Provinces and territories each have their own legally binding safe drinking water standards. The federal government currently has Protocols for Safe Drinking Water for First Nations Communities, which set out clear standards for the design, operation and maintenance of drinking water systems, as well as the Procedure Manual for Safe Drinking Water in First Nations Communities South of 60°, which is based on the Guidelines for Canadian Drinking Water Quality (GCDWQ). However, until now, First Nation communities were the only jurisdiction without legally enforceable protections for drinking water and wastewater and source water protection.

Federal regulations to protect the quality of water on First Nation lands have been recommended by the Office of the Auditor General, the Expert Panel on Safe Drinking Water for First Nations and the Standing Senate Committee on Aboriginal Peoples.

In 2009, the Government launched the National Assessment of First Nations Water and Wastewater Systems in order to conduct a detailed assessment of existing public and private water and wastewater facilities operating on First Nation lands across the country. Recommendations from the National Assessment were released on July 14, 2011, and stated the need for a water and wastewater regulatory regime on First Nation lands.

The enabling legislation is similar to, but not the same as the former Bill S-11, the proposed Safe Drinking Water for First Nations Act, which died on the Order Paper in the Senate Committee when the 40th Parliament dissolved in March 2011.

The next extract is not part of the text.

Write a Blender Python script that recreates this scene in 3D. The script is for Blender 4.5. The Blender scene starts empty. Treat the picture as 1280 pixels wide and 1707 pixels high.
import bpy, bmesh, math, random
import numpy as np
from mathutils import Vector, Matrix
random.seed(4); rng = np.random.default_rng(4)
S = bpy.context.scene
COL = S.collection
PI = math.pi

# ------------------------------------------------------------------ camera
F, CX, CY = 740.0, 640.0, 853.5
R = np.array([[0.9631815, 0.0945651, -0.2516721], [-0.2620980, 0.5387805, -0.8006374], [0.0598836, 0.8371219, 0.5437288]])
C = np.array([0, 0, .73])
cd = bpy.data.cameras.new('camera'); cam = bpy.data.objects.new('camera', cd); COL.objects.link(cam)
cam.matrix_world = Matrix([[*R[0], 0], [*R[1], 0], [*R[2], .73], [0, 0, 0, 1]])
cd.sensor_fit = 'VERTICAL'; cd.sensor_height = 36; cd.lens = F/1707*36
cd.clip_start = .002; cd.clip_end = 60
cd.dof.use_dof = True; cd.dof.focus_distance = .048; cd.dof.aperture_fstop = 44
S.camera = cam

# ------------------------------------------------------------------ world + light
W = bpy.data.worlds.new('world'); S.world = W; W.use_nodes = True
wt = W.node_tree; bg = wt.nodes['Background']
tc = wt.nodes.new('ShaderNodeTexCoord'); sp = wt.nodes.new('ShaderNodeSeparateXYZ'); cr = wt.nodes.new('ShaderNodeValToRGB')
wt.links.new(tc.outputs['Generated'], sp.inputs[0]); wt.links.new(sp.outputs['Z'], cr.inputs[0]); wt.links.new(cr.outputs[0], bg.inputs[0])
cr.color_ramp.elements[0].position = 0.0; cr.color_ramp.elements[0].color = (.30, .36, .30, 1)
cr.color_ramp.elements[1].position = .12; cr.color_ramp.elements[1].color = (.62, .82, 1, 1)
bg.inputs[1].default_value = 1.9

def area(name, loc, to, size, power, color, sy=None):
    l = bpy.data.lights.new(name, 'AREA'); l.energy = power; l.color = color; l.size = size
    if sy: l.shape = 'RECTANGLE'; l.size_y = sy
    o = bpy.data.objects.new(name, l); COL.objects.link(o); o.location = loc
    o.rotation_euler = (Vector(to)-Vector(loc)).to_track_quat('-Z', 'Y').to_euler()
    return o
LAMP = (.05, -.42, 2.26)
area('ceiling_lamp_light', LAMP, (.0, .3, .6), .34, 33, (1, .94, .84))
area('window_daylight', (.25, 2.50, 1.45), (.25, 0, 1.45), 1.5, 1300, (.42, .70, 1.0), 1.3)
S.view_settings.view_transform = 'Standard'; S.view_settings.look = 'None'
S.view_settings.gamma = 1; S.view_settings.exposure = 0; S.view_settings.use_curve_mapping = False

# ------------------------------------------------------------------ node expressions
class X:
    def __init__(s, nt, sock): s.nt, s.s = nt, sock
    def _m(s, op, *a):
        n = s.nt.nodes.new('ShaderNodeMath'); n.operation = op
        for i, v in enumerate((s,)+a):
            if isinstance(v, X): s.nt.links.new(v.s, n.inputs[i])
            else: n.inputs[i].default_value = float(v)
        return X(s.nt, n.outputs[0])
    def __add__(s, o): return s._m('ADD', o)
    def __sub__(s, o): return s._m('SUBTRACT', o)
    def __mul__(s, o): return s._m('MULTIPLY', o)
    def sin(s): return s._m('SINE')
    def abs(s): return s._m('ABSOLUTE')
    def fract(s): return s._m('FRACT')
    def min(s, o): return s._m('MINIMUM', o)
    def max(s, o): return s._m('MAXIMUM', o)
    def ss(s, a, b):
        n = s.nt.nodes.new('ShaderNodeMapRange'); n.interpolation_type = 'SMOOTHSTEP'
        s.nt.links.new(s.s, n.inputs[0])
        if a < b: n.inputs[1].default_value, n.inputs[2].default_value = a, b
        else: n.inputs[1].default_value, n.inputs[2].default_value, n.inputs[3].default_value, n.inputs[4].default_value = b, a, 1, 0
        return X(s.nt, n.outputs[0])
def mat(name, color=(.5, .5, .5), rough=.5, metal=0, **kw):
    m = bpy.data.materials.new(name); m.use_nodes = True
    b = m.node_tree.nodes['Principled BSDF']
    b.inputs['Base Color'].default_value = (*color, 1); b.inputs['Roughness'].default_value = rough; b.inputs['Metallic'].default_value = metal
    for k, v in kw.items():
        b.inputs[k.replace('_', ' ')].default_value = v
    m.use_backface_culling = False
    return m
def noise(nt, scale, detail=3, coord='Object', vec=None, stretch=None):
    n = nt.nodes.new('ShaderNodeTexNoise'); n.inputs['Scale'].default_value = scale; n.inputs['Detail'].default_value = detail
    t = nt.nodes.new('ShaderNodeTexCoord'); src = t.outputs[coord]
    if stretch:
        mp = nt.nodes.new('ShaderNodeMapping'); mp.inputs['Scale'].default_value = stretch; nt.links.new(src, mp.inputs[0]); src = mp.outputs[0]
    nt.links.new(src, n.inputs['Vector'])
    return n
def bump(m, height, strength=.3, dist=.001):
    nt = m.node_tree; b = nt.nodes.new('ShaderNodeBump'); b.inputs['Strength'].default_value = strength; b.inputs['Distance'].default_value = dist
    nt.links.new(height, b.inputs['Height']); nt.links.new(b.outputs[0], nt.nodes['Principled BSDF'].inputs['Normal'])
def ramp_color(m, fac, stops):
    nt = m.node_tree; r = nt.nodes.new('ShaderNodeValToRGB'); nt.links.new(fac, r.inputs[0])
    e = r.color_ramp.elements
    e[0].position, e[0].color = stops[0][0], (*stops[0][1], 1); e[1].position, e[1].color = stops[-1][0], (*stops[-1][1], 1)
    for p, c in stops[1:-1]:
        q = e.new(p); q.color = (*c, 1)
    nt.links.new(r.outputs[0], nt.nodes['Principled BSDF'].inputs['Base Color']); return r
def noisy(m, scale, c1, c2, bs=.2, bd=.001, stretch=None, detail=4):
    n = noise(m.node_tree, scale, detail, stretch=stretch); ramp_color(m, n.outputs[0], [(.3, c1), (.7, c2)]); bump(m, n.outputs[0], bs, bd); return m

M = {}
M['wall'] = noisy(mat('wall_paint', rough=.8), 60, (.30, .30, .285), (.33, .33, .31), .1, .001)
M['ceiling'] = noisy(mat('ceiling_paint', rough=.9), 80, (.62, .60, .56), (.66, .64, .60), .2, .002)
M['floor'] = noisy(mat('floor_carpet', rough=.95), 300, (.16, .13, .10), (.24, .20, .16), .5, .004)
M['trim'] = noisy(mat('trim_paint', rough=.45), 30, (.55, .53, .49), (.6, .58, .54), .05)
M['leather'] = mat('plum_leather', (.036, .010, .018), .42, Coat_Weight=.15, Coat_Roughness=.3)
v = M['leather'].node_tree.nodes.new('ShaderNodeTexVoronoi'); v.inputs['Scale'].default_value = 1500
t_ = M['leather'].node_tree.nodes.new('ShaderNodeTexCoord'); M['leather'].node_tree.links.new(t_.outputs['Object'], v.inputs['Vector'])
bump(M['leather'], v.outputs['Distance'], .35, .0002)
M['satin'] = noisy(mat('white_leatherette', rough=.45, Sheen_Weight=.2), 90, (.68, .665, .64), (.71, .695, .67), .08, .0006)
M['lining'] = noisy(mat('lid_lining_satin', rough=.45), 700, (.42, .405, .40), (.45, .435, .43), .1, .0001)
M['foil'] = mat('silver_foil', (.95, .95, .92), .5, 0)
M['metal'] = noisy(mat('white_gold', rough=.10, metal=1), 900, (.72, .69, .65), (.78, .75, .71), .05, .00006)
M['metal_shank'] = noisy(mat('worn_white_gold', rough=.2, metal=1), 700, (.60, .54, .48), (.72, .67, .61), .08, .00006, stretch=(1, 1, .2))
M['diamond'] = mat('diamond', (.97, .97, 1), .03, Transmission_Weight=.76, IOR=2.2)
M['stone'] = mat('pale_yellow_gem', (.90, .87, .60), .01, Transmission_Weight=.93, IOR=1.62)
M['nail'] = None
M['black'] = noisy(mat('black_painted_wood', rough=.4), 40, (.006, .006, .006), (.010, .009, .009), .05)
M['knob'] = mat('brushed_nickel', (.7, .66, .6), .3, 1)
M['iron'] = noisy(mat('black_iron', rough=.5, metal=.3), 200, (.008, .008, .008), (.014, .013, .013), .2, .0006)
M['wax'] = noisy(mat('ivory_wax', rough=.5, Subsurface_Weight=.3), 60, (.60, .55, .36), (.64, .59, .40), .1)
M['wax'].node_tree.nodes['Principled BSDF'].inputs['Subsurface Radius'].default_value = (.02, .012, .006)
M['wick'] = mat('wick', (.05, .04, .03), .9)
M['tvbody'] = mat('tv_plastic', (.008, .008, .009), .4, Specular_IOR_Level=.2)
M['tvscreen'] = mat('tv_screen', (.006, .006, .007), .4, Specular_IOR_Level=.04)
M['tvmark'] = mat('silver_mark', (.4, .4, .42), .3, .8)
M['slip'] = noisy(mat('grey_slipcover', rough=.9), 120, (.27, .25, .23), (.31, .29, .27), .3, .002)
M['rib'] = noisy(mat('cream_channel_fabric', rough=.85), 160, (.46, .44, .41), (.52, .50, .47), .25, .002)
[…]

Changes and improvements to the previous bill were made to clarify the intent and scope of the Act. These and a recent change made to Bill S-8 were made based on feedback received from First Nations and Parliamentarians over the past few months, which include:

  • Addition of language in the preamble on the Government's commitment to work with First Nations on the development of future federal regulations stemming from the legislation.
  • Clarification that any regulation on source water on First Nation lands would be to protect it from contamination.
  • Clarification that regulations would not include the power to allocate water supplies or licence users of water for any purpose other than the purpose of drinking water.
  • Clarification that only the powers necessary to effectively regulate drinking water and wastewater systems would be conferred on any person or body.
  • Removal of language that could be interpreted as powers to compel First Nations into an agreement with third parties to manage water and wastewater on First Nation lands.
  • Clarification that third parties that own systems on First Nations lands, not First Nations, will be held liable.
  • Clarification that the legislation could apply to First Nations that are signatories to self-government agreements at their request.
  • Inclusion of a non-derogation clause addressing the relationship between the legislation and Aboriginal and treaty rights under section 35 of the Constitution Act, 1982.
  • During committee study of Bill S-8, a further amendment was made to remove the opt-in provisions to ensure respect for self-government and land claims agreements.